Felicia the Ferret: Pipe Cleaner for AEC
They tied a string to a ferret and got an atomic age pipe cleaner.
The ferret cost $35 and is 15 inches long. She helps clean the 300-foot pipes in the Meson Laboratory building now under construction at the $250 million National Accelerator Laboratory at Batavia.
They call the ferret Felicia and she has a big job. Several months from now all of the four miles of pipes will be welded together, ready for a beam of energy that will race around the four-mile course 70,000 times in 1.6 seconds.

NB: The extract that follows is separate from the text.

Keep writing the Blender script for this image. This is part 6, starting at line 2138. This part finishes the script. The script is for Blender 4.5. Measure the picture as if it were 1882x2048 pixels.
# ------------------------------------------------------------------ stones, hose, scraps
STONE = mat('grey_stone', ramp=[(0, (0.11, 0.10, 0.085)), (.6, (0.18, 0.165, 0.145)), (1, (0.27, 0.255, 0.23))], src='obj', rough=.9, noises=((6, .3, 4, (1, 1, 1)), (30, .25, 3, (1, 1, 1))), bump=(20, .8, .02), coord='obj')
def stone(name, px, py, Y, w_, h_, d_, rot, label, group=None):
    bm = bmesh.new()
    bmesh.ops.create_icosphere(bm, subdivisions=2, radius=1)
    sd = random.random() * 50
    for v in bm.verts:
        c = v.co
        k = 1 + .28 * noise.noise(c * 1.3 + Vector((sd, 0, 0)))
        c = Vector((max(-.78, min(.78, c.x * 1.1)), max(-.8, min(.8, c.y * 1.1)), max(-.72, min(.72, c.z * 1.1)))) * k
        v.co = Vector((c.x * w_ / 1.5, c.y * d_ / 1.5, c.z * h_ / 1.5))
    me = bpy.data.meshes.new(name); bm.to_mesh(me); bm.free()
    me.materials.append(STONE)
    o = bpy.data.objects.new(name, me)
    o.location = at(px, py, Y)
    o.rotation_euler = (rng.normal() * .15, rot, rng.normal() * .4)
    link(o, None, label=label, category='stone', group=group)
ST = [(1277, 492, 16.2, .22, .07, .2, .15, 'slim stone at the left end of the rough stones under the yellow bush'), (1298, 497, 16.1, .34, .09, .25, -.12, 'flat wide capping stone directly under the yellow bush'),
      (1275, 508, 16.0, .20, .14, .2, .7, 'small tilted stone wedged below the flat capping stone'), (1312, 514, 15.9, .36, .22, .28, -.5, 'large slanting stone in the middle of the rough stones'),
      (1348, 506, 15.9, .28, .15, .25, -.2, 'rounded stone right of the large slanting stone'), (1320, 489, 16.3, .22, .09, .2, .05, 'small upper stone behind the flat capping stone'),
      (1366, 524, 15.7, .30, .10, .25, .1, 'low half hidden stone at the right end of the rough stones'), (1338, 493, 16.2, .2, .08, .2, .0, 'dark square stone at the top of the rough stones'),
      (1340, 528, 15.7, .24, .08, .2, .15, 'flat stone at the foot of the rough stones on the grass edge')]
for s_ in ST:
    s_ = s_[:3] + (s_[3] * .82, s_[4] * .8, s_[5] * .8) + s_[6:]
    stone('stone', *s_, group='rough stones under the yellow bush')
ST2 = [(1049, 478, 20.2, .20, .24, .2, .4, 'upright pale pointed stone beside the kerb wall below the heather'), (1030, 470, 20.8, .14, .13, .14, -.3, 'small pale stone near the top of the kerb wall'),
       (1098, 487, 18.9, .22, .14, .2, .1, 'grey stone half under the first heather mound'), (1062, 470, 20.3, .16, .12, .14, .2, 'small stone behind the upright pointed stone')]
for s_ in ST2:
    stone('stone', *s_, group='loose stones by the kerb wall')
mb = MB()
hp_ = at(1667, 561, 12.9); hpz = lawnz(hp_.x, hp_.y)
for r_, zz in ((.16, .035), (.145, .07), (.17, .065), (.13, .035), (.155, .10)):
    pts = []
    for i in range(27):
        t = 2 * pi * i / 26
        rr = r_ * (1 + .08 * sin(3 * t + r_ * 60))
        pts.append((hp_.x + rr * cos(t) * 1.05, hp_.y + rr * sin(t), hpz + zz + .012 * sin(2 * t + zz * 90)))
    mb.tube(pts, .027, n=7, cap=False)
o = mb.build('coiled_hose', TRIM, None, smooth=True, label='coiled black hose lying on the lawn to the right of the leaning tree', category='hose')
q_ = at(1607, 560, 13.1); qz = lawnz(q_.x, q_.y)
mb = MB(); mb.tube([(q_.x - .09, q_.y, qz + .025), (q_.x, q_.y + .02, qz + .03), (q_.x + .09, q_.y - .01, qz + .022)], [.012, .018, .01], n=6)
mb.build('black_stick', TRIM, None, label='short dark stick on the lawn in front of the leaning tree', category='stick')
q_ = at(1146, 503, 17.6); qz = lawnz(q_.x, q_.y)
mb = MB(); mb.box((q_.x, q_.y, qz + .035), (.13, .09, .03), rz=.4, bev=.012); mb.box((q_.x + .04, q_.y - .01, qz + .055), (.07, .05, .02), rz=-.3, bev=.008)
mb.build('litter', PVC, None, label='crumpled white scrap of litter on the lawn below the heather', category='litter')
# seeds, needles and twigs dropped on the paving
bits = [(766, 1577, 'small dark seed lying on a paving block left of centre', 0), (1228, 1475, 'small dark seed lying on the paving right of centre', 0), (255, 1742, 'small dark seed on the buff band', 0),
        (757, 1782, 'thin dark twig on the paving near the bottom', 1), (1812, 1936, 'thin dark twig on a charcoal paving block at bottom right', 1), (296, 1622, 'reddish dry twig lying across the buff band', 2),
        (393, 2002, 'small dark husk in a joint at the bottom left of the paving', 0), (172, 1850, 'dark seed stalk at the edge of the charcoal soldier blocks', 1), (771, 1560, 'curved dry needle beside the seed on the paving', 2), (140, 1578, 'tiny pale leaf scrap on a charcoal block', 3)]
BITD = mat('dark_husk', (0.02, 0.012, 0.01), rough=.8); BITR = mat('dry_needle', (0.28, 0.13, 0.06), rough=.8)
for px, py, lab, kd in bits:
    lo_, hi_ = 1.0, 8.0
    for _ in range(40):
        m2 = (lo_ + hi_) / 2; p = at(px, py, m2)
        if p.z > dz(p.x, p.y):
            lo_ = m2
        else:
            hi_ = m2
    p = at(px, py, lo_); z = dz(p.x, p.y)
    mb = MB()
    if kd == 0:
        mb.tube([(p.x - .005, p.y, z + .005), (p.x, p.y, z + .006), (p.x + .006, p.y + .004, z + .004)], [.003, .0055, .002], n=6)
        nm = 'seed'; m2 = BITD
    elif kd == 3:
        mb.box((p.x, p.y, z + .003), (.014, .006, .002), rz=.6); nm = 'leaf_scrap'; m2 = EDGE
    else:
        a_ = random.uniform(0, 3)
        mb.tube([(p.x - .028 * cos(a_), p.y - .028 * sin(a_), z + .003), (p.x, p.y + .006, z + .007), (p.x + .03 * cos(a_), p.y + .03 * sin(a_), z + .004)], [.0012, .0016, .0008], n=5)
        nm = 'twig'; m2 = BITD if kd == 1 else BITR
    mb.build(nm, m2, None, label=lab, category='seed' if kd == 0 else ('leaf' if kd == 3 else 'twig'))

A woman spokesman for the laboratory said, "It will develop at its peak 200 billion electron volts, enough to fry anything. When it is finished it will be the biggest machine in the world and the most complicated ever conceived."
Study patterns of energy
The scientists will direct the magnet-guided energy beam against atom-smashing targets. Then they will study the pieces - the mesons and protons that go to make up the atoms.
From these pieces they hope to learn about the patterns and habits of energy. Although they call it "weak energy," it really is high energy and it is the force that holds together the whole universe. And this is what they will be studying when the world's biggest machine finally is put together.
As part of her contribution Thursday, Felicia went through a 300-foot-pipe dragging a string. When she came out the other end, technicians tied a swab dipped in a chemical cleanser to the string. They pulled the tight-fitting swab through and when it came out it was covered with dust and steelspecks.
Must be spotless
Walter Pelczarski, the lab's mechanical designer, said, "These tubes and pipes have to be spotless. Even a speck of dust would interfere with the energy beams that will go through these pipes."
It is Pelczarski who is in charge of Felicia the Ferret. And it is the imaginative Robert Sheldon, a British scientist who is here on loan to the laboratory, who thought of a ferret as a "meson-cleaner."
It was also Sheldon who struck a triple blow for architecture, beauty and ecology by suggesting the use of empty soda pop cans in the design of the geodesic curved dome on one of the buildings of the laboratory.
Used by poachers
Being British, Sheldon remembered the use of ferrets by poachers who sent them into burrows after rabbits on English estates. Gamekeepers could hear the shooting of guns, but never the silent ferrets.
"Felicia is ideal for the work," Pelczarski said. "The ferret is an animal filled with curiosity and seeks out holes and burrows. Its instinct is to find out what's at the other end of a burrow, or, for that matter, a tube or a pipe."
Felicia isn't the only animal working for the Atomic Energy Commission. Roaming the grasslands of the lab's 6,800-acre site is a herd of some 20 buffalo.
"They do our grass-cutting," said the public relations spokesperson Margaret Pearson.